● THE REQUEST
Show every line where "script" occurs.

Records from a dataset

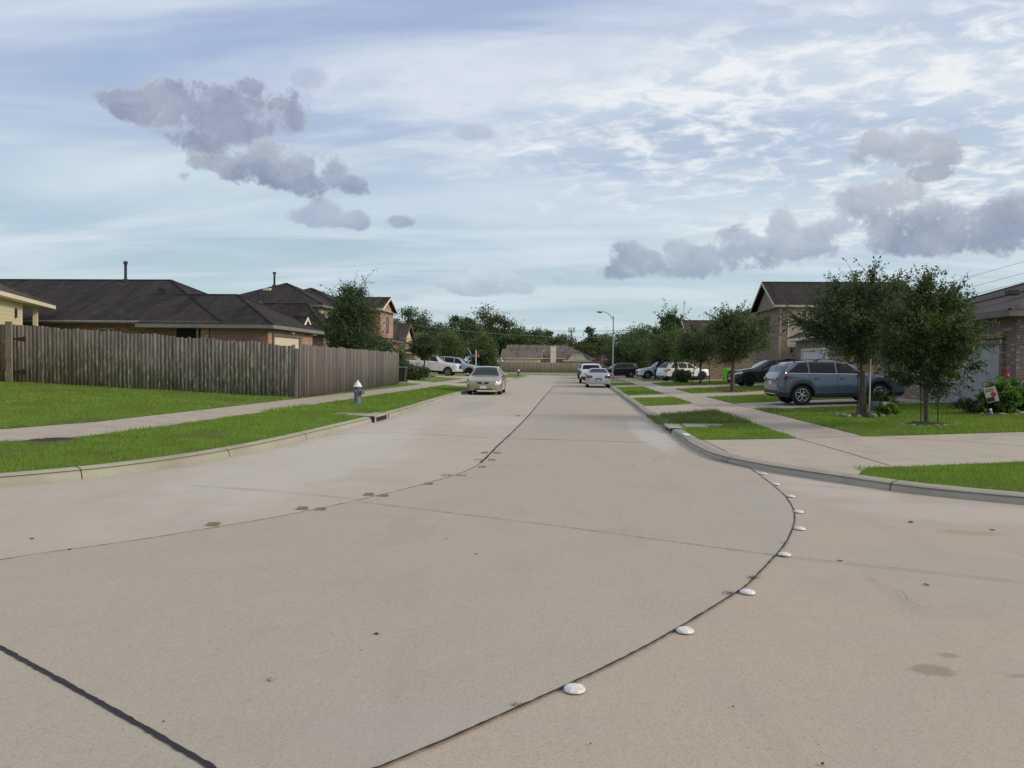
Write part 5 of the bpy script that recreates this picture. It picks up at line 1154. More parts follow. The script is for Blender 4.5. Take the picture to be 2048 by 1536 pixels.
tree('elm_tree', 12.6, 84, 5.0, .6, 2.4, 'bushy tree between the roof-rack SUV and the hipped house', 'leaf_dark', 15000, .12, 80, .5, 23, twigs=40, tr=.16)
# left side
tree('elm_tree', -15.2, 51.2, 6.0, .35, 1.62, 'tall pointed bushy tree behind the grey picket fence, wispy shoots on top', 'leaf_elm', 60000, .07, 210, .40, 31, twigs=420, twl=1.7, tr=.16, shape='cone', ry=1.8, up=.95)
tree('elm_tree', -13.9, 70, 3.8, 1.5, 1.2, 'small round-crowned tree in front of the white pickup truck', 'leaf_elm', 18000, .07, 90, .30, 33, twigs=60, twl=.5, tr=.08, bark='bark')
tree('elm_tree', -15.1, 90.5, 5.0, .6, 2.2, 'loose grey-green street tree behind the pale silver SUV', 'leaf_mid', 16000, .10, 90, .45, 35, twigs=120, twl=1.0, tr=.14)
tree('elm_tree', -11.3, 94, 4.9, .3, 1.6, 'broad low-branching street tree behind the street-name sign post', 'leaf_mid', 18000, .11, 110, .45, 36, twigs=80, twl=1.0, tr=.14, shape='cone')
tree('garden_tree', -14.2, 58.5, 2.7, .3, .95, 'ragged leafy shrub tree showing above the far end of the grey picket fence', 'leaf_olive', 8000, .09, 60, .32, 38, twigs=90, twl=.7, tr=.06, cat='shrub')
# the belt of big trees beyond the cross street
for (px_, yy, h, hw, lf, sp, lab) in [
    (800, 121, 8.3, 3.6, 'leaf_mid', 41, 'bright green tree top just right of the brick gable, far left of the treeline'),
    (838, 126, 9.6, 3.4, 'leaf_dark', 42, 'dark ragged oak top standing above the round tree on the left'),
    (868, 132, 7.6, 3.4, 'leaf_dark', 43, 'lower dark tree filling the dip between the ragged oak and the great round oak'),
    (922, 134, 9.3, 4.0, 'leaf_dark', 44, 'left half dome of the great dark oak at the street end'),
    (970, 172, 12.6, 6.6, 'leaf_aut', 45, 'great oak dome with brownish top at the street end, tallest of the treeline'),
    (1012, 176, 11.2, 5.0, 'leaf_aut', 46, 'brown-tinged oak shoulder right of the great oak dome'),
    (1042, 168, 8.6, 4.4, 'leaf_mid', 47, 'pale green tree behind the left part of the end house'),
    (1076, 172, 9.5, 4.4, 'leaf_mid', 48, 'tree with spiky top behind the end house chimney'),
    (1102, 178, 8.3, 4.0, 'leaf_dark', 49, 'dark low tree right behind the end house roof ridge'),
    (1138, 172, 7.3, 5.0, 'leaf_aut', 50, 'broad brown-and-green mound of a tree above the right end of the end house'),
    (1181, 176, 8.8, 2.5, 'leaf_dark', 51, 'upright dark tree with a pointed top left of the street lamp'),
    (1204, 180, 8.6, 2.6, 'leaf_mid', 52, 'upright tree with two knobs just left of the lamp pole'),
    (1228, 170, 5.2, 3.4, 'leaf_mid', 53, 'low pale tree behind the lamp pole'),
    (1262, 150, 8.0, 4.6, 'leaf_mid', 54, 'large rounded tree right of the lamp pole beyond the cross street'),
    (1300, 150, 6.4, 4.4, 'leaf_dark', 55, 'dark tree between the large rounded one and the spiky street tree'),
    (1345, 155, 6.6, 5.0, 'leaf_mid', 56, 'green tree mass glimpsed behind the spiky street tree'),
    (745, 130, 7.5, 4.5, 'leaf_mid', 57, 'tree glimpsed behind the two-storey brick gable')]:
    v_ = ray(px_, 720); X0_ = v_[0]/v_[1]*yy
    tree('oak_tree', X0_, yy, h, .6, hw, lab, lf, 17000, .19*(yy/130), 70, .75*(hw/4)**.5, sp, tr=.3, twigs=26, twl=1.2, z=.1, bark='bark_d', shape='dome', group='treeline beyond the cross street')
# shrubs
def shrub(x, y, h, r, label, lf, n, size, seed, twigs=40, twl=.35): return tree('shrub', x, y, h, .02, r, label, lf, n, size, 46, r*.22, seed, twigs=twigs, twl=twl, tr=.025, cat='shrub')
shrub(11.9, 22.6, .92, .40, 'bright green leafy shrub beside the brick corner of the garage', 'leaf_bright', 4200, .075, 61)
shrub(12.7, 22.9, .5, .3, 'darker low shrub against the brick wall at the right edge of the photo', 'leaf_elm2', 2200, .06, 62)
shrub(11.1, 22.7, .42, .3, 'thin brownish ornamental grass clump left of the bright green shrub', 'leaf_olive', 1200, .05, 63)
shrub(8.45, 62.5, 1.0, .65, 'spreading olive shrub hiding the white SUV rear wheel', 'leaf_olive', 6000, .09, 64)
shrub(-12.2, 57.8, .95, 1.0, 'dark shrub at the end of the grey picket fence', 'leaf_elm', 4500, .09, 65)
shrub(-15.6, 69.5, 1.0, .6, 'dark bush hiding the rear wheel of the white pickup', 'leaf_elm', 4500, .09, 66)
shrub(8.85, 22.55, .34, .26, 'yellow-green drooping plant at the foot of the braced tree', 'leaf_bright', 900, .06, 67, 12, .2)
shrub(10.3, 27.0, .3, .3, 'low green shrub behind the nearest tree by the driveway edge', 'leaf_elm2', 2600, .06, 68)
# stakes, braces and rings
def stake(x, y, h, label, col='iron', r=.014, lean=0): return tag(MB().tube([(x, y, z0(x, y)-.1), (x+lean, y, z0(x, y)+h)], r, 6).build('tree_stake', M[col]), label, 'stake')
stake(8.08, 22.85, 1.75, 'black metal stake just left of the yellow-braced trunk'); stake(8.40, 22.8, 1.75, 'pale wooden stake tied to the right of the yellow-braced trunk', 'trim_w', .02)
tag(MB().box(8.17, 8.37, 22.76, 22.79, 1.55, 1.75).build('trunk_brace', M['amber']), 'yellow brace wrapped round the trunk in front of the slate-blue SUV', 'brace')
stake(8.37, 19.4, 1.35, 'dark green stake left of the nearest tree trunk', lean=-.05); stake(8.73, 19.35, 1.35, 'dark green stake right of the nearest tree trunk')
stake(8.35, 56.2, 1.6, 'thin dark stake leaning left of the young street tree', r=.03, lean=.18); stake(9.62, 56.2, 1.6, 'thin dark stake leaning right of the young street tree', r=.03, lean=-.12)
mulch(8.27, 22.9, .62, 'dark mulch bed at the foot of the yellow-braced tree'); mulch(8.55, 19.5, .52, 'dark mulch circle under the nearest staked tree'); mulch(8.35, 41.9, .75, 'dark mulch circle under the wide olive-green tree'); mulch(-13.9, 69.6, 1.2, 'mulch bed under the round-crowned tree by the pickup'); mulch(8.95, 56.3, .5, 'mulch mound under the young street tree')
ring_stones(8.27, 22.9, .72, 9, .11, 4, 'brown rock of the broken ring round the yellow-braced tree', (pi*.85, pi*2.0), 'rocks round the braced tree')
ring_stones(8.55, 19.5, .60, 12, .055, 5, 'small pale cobble edging the mulch under the nearest staked tree', (pi*.9, pi*2.1), 'cobbles round the nearest tree')
ring_stones(8.35, 41.9, .85, 9, .07, 6, 'pale cobble edging the mulch under the wide olive-green tree', (pi*1.0, pi*2.0), 'cobbles round the olive tree')
ring_stones(11.7, 22.25, .5, 5, .10, 7, 'brown rock at the foot of the bright green shrub', (pi*1.0, pi*2.0), 'rocks by the garage shrub')
ring_stones(-13.6, 68.6, .9, 4, .16, 9, 'pale block on the mulch edge under the round-crowned tree', (pi*1.2, pi*1.9), 'blocks under the round tree')
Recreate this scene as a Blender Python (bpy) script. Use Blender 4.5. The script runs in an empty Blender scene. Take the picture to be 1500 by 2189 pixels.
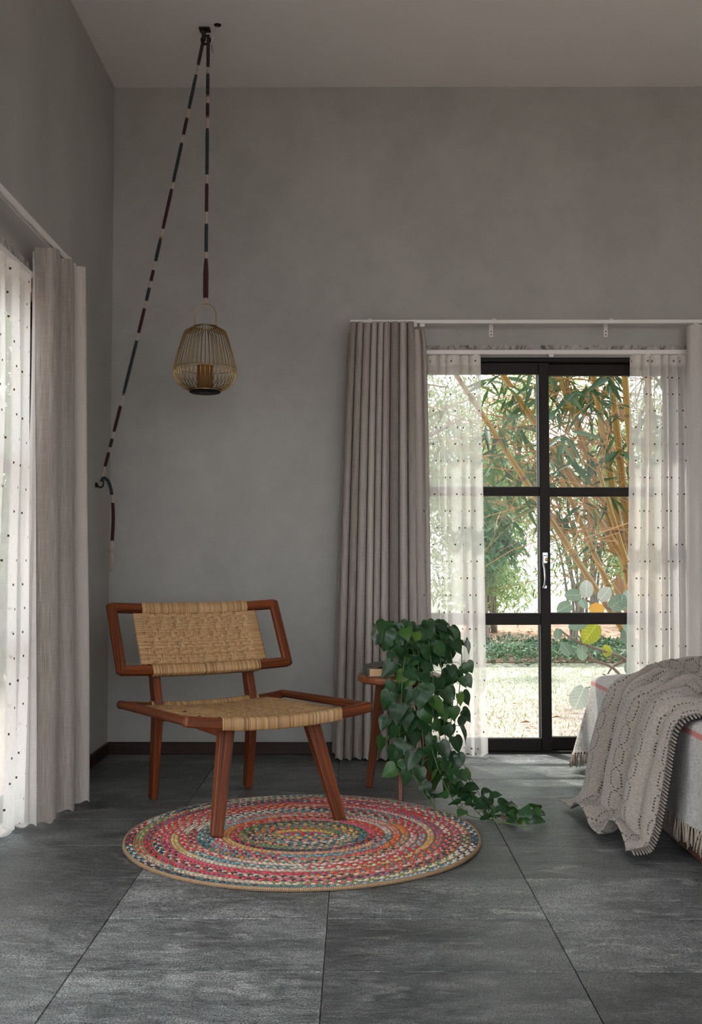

● TASK SOLUTION
Write part 5 of the bpy script that recreates this picture. It picks up at line 1154. More parts follow. The script is for Blender 4.5. Take the picture to be 2048 by 1536 pixels.
Recreate this scene as a Blender Python (bpy) script. Use Blender 4.5. The script runs in an empty Blender scene. Take the picture to be 1500 by 2189 pixels.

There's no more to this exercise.